Did you know that spending time in nature reduces stress? Although stress isn’t a word that often gets associated with children, various events or circumstances such as losing a loved one, moving, or experiencing crowded and loud environments may cause stress in children. And just like you and me, they can benefit from getting outdoors and enjoying the peace that nature has to offer.

In terms of physical benefits, children require approximately 60 minutes or more of moderate-to-vigorous intensity physical activity each day. Scouting programs are full of activities such as hiking, canoeing, hiking, and tag, which are both fun and bound to get young bodies moving!

Last, but certainly not least, scouting programs allow children to experience empowerment and improved self esteem. One of the main objectives of scouting is to provide children with opportunities to develop and showcase their leadership skills, develop a strong sense of self, and seek challenges and learn from setbacks.

Basically, scouting helps children to change their outlook from “can I?” to “I can!”

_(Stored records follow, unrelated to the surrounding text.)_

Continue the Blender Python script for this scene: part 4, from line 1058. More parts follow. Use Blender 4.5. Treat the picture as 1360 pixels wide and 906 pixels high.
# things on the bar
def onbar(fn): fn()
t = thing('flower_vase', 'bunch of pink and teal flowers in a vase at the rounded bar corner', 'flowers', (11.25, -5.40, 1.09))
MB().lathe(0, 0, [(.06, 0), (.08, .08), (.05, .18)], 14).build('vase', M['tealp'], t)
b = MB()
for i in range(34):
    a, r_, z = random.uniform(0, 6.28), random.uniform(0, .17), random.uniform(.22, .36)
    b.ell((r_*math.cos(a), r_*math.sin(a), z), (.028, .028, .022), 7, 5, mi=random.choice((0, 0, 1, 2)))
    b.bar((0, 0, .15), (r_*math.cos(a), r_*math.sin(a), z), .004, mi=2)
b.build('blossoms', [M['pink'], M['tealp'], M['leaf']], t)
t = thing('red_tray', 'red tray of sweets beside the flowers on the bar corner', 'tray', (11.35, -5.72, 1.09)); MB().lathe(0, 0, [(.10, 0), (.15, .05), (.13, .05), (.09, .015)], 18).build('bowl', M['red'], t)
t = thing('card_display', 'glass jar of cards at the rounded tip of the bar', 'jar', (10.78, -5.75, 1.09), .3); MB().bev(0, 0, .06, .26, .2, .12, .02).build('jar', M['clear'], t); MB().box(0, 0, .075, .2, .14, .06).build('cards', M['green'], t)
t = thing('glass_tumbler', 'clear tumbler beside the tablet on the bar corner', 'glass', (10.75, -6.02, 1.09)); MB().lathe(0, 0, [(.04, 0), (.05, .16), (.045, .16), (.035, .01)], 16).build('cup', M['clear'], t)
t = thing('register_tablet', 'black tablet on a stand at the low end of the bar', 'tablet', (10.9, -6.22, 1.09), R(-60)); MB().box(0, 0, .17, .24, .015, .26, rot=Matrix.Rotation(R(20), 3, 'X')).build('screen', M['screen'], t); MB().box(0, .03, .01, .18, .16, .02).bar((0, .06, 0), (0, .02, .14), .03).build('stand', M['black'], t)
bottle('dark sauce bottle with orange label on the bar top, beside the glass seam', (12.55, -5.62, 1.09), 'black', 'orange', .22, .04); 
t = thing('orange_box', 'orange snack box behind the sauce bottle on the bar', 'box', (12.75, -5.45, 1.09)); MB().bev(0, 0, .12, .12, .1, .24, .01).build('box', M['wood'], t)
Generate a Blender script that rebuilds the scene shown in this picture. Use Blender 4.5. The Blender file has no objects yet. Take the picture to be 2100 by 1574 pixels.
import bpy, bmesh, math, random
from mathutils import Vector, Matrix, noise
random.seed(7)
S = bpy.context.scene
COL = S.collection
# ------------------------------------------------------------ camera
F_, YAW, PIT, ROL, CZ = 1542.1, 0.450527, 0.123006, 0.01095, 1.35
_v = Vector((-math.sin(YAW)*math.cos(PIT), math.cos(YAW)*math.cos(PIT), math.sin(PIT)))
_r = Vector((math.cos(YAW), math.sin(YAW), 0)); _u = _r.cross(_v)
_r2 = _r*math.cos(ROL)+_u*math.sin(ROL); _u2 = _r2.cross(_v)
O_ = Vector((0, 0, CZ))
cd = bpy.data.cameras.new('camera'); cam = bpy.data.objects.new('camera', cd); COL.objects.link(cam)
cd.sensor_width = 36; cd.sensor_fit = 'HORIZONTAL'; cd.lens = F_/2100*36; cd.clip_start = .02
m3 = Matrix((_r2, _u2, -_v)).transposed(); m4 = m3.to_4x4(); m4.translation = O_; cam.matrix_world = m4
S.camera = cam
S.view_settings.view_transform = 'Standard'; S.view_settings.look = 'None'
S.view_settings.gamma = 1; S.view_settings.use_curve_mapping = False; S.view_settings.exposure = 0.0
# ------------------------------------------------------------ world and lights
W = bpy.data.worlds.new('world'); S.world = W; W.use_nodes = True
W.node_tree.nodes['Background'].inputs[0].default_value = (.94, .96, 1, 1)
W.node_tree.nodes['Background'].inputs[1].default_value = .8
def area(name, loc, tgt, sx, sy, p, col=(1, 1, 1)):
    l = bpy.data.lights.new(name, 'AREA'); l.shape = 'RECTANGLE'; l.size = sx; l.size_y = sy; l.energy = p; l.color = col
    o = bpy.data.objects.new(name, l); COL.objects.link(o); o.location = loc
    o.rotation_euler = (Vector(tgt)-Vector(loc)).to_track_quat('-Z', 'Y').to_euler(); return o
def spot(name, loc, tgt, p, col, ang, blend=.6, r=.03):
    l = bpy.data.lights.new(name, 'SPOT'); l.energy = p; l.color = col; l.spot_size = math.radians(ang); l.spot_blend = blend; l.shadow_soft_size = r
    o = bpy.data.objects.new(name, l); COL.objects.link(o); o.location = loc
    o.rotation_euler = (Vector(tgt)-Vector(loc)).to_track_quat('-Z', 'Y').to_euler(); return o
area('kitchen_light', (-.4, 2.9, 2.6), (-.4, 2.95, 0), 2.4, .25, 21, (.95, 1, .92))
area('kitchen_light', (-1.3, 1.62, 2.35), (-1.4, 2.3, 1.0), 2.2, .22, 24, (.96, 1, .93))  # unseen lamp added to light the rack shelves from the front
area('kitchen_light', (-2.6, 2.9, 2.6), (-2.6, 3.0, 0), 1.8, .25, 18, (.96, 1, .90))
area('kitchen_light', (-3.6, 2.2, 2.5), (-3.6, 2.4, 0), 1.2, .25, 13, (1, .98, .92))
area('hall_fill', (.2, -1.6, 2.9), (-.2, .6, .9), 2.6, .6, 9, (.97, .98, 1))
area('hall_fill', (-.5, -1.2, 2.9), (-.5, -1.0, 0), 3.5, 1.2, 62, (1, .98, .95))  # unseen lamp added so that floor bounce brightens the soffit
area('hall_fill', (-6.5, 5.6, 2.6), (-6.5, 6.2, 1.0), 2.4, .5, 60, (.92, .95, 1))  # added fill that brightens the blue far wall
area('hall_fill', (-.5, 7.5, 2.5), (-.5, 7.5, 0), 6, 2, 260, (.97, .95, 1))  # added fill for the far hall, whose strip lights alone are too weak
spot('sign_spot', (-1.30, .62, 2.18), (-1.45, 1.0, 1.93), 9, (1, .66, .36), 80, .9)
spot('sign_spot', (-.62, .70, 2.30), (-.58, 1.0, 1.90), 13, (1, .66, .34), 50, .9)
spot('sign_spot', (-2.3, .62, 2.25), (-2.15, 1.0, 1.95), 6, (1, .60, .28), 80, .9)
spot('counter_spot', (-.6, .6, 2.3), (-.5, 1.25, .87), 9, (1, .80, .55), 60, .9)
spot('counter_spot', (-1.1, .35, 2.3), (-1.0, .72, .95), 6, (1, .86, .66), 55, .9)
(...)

Giving children the opportunity to take the lead in their own lives and their own communities is essential when it comes to instilling a sense of confidence, empowerment, and self worth in today’s youth and tomorrow’s world-leaders!

I have to say that the 13 years that I spent in the Girl Guide movement from a young Brownie to a Girl Guide to Pathfinder, to camp counsellor, and even a Sparks Leader were incredibly formative for me. I loved my time in Guiding as it instilled in me the values of stewardship of the natural world and was the early spark that became my life-long desire to make the world a better place.